Wenn du dich innerhalb deiner eigenen Gruppe bewegst ist das Leben nicht zu anstrengend und deine Einnahmen und Ausgaben decken sich im Rahmen der Gruppe mit den Einnahmen und Ausgaben anderer Gruppenteilnehmer. Begibst du dich in eine Gruppe mit niedrigeren Einkommen oder Lebensverhältnissen kann das hier und da für einen Boost deines Egos führen, weil andere zu dir hinaufsehen, und du für eine Gruppe nicht so gut verdienender mal problemlos das Abendessen bezahlst. Du wirst vielleicht als spendabel angesehen, aber das kann auch den negativen Beigeschmack haben, dass du nur wegen deines Vermögens und nicht wegen deiner „inneren Werte“ gemocht wirst.

Der wahre Reiz besteht aber scheinbar für viele, sich in eine der höheren Gruppen (meist wird eine Gruppe Differenz übersprungen) zu positionieren und vorzugeben, dass man „dazugehört“.

Da hier die Ausgaben dieser Gruppe die eigenen Einnahmen meist deutlich überschreitet, muss man dazu entweder kreativ werden (z.B. indem man sich ein luxuriöses Auto, eine Golfausrüstung oder ein Abendkleid leiht statt es zu besitzen) oder die Ersparnisse aufbrauchen um hier mithalten zu können.

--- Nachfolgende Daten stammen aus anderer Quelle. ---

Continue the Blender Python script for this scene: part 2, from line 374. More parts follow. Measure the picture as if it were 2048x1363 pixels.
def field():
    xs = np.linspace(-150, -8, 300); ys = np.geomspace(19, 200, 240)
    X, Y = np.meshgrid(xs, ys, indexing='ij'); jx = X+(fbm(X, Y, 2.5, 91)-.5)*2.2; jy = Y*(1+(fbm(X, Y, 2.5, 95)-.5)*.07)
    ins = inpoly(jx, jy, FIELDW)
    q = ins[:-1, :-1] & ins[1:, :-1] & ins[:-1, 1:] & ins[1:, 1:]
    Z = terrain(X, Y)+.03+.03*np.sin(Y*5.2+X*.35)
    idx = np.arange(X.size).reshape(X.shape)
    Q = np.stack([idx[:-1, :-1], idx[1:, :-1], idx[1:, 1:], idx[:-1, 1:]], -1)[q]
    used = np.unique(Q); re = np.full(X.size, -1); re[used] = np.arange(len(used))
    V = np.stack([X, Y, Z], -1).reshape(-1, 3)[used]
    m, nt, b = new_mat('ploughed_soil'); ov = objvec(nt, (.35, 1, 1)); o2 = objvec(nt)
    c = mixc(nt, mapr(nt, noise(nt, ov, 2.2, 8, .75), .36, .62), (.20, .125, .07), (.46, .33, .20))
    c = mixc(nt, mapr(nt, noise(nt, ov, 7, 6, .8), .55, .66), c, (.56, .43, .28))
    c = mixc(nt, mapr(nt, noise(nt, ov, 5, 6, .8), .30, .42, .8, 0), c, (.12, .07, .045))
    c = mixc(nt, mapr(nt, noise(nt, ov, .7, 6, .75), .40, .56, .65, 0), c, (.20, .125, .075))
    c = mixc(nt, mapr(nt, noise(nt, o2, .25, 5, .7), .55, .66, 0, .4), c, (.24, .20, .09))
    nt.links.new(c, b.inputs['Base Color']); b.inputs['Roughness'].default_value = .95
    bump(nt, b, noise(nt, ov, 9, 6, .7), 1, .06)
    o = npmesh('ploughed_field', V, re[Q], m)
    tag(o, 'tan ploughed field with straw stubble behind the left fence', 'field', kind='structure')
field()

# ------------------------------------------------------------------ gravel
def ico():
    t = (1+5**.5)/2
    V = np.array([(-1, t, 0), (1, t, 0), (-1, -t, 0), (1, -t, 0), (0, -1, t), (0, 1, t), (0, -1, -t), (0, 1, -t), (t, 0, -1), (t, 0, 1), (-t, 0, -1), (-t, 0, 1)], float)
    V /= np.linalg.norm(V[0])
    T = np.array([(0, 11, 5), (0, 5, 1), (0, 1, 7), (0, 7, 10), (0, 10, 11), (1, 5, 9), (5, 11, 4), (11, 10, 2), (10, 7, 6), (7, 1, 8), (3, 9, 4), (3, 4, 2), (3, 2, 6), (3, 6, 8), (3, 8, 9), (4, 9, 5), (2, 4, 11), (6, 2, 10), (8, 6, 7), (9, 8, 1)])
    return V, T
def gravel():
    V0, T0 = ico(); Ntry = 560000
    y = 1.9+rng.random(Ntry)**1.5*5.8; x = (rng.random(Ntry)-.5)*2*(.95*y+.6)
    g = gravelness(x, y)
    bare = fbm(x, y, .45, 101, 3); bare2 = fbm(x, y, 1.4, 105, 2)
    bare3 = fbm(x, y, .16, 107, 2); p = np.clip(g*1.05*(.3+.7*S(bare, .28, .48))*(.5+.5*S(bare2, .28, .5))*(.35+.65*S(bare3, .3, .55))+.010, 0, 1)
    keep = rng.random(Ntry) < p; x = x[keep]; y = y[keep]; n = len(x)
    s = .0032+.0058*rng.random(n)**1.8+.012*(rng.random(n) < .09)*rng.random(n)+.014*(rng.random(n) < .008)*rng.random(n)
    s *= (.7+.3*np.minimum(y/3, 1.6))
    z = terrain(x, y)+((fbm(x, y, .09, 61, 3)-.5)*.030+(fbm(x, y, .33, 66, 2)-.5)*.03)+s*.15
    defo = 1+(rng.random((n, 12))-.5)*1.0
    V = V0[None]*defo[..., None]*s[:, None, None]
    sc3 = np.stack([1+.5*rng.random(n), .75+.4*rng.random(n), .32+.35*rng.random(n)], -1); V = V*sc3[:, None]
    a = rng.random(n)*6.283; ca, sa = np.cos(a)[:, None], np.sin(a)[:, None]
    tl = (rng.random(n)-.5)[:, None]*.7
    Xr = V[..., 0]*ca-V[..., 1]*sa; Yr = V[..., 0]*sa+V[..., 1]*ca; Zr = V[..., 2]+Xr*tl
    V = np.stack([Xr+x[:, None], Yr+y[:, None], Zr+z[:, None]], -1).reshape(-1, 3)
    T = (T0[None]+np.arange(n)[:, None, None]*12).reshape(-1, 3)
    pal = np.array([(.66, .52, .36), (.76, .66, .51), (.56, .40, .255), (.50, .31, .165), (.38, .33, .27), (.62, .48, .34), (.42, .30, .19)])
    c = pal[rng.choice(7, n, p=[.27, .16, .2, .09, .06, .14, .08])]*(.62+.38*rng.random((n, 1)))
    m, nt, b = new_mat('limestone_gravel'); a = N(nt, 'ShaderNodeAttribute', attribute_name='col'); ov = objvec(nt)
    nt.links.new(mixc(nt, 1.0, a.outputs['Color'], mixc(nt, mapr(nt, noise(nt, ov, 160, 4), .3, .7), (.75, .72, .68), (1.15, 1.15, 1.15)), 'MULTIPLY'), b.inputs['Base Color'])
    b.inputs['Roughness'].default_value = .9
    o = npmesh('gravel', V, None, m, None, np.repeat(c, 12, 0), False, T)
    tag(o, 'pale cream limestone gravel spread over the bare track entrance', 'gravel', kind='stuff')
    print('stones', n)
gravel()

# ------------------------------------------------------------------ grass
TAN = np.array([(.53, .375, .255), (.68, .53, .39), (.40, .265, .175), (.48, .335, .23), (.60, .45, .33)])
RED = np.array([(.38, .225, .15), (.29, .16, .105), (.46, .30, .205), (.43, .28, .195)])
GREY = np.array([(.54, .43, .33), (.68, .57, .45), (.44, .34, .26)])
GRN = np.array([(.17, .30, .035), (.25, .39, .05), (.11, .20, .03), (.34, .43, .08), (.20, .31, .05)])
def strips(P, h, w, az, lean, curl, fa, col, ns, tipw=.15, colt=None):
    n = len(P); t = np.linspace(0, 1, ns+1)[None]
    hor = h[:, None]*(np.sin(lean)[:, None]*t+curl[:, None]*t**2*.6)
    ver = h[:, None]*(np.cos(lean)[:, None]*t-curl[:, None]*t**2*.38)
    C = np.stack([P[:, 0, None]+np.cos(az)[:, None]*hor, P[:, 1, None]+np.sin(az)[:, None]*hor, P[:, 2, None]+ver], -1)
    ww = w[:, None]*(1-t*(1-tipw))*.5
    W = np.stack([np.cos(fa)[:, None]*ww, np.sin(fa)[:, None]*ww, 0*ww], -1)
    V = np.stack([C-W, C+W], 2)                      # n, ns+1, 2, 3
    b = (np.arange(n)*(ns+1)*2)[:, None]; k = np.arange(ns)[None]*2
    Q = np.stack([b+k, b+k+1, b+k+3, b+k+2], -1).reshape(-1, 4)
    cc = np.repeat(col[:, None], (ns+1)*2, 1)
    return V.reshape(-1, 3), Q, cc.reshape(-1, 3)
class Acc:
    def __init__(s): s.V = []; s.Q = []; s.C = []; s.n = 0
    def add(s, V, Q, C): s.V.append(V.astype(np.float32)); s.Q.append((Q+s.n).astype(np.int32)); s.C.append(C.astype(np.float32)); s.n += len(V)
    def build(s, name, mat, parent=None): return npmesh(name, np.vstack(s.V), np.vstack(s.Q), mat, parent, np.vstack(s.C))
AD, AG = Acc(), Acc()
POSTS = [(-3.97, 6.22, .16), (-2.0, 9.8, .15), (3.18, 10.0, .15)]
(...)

Neben der eigenen Bestätigung, dass man mit diesen Menschen mithalten kann, erfreut man sich auch an der Anerkennung anderer. Doch irgendwann sind die Ersparnisse aufgebraucht, und dann finden diese Anderen oder auch die Mitglieder der Gruppe heraus, dass man gar nicht dazugehört. Das hat dann viel größere Schäden am Image, als die vorherige Anerkennung jemals wert war.

Beim Thema Status oder „Klasse“ sieht es zwar ähnlich aus, doch sind hier die Risiken größer, sich von Anfang an direkt zu verraten, dass man nicht wirklich dazu gehört, da man sich Geld zwar leihen kann, gewisse Handlungen, Fähigkeiten oder „Spezialwissen“ eher schlecht vorgeben kann.

Hierzu einmal ein paar Beispiele, die das verdeutlichen:

Öffentliches zur Schau stellen von Bargeld

Dass man Reich ist oder einen hohen Status hat, muss man doch sehen. Aber unter wahrhaft wohlhabenden gilt der Satz

Wenn du es tragen und zählen kannst, hast du nicht wirklich viel.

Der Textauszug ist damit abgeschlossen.